India’s second quarter Gross Domestic Product (GDP) data is due on Thursday, November 30 which is expected to see some moderation on a quarter-on-quarter basis. However, market experts believe the market might have discounted a slight moderation in Q2 GDP print and it will not affect the market sentiment significantly.
Abhishek Jain, Head of Research at Arihant Capital expects India’s Q2 GDP print at 7 per cent, down from 7.8 per cent in Q1.
Jain believes several factors contribute to this anticipated slowdown, including rural economic challenges and delays in festive activities. Furthermore, a deceleration in government capital expenditure has had an adverse impact.

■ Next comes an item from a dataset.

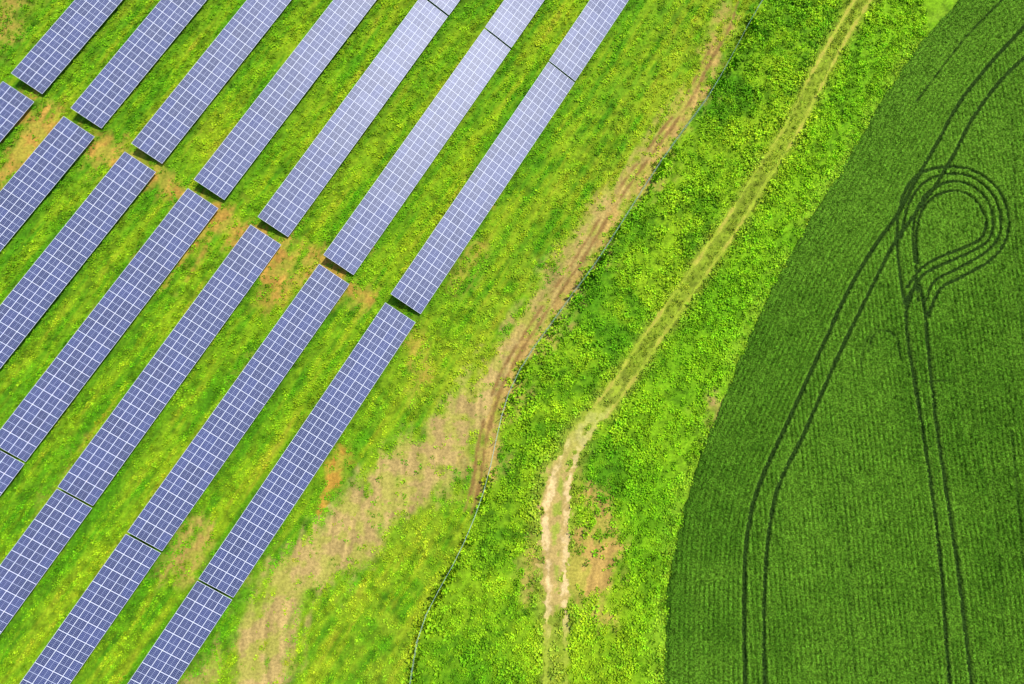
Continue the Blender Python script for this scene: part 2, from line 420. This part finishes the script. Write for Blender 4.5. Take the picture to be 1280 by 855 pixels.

However, Jain underscored that this growth rate is still higher than current market expectations. The government’s efforts, the resurgence of festive activities in Q3 and the anticipation of a robust Q4 will prevent a significant dent in domestic market sentiment. Jain said investors should view any weakness in Q2 GDP on a quarter-to-quarter basis as an opportunity to enter the stock market.
“The expectation is that the temporary setbacks in Q2 will not have a lasting negative impact, and the Indian economy will regain strength in the subsequent quarters. Therefore, cautious optimism remains prevalent in the domestic market sentiment,” said Jain.
Brokerage firm Nirmal Bang expects Q2FY24 GDP growth at 6.8 per cent YoY, up from RBI’s estimate of 6.5 per cent while GVA (gross value added) growth is likely to come in at 6.6 per cent. Moreover, Nirmal Bang expects core GDP growth (excluding agriculture and government spending) is expected to slow down only marginally to 8.4 per cent in Q2FY24 from 8.7 per cent in Q1FY24. It expects muted agricultural sector growth at 0.75 per cent YoY in Q2FY24, based on Kharif production estimates.
On the other hand, industry (excluding construction), is expected to rise by 8 per cent YoY in Q2FY24 against 4.6 per cent in Q1FY24, supported by strong growth in Industrial Production (IIP) and corporate profitability. Services (including construction) are expected to come in at 7.3 per cent YoY (10 per cent in Q1FY24), with some drag from lower government spending, Nirmal Bang said. Nirmal Bang maintains its FY24 GDP forecast at 6.2 per cent.
“GDP growth is likely to decelerate in the second half of the financial year (2HFY24) on the back of a slowdown in post-festive consumption, an expected slowdown in credit growth and patchy rural recovery amid sluggish global growth,” Nirmal Bang said. ICRA has projected the year-on-year growth of the GDP to moderate sequentially to 7 per cent in Q2FY24.
SBI Research forecasts that the GDP growth for the Q2FY24 should be at 6.9-7.1 per cent.
Barclays believes India’s GDP in Q2FY24 expanded by 6.8 per cent year-on-year, slower than the 7.8 per cent print in Q1FY24, but still showing robust sequential growth.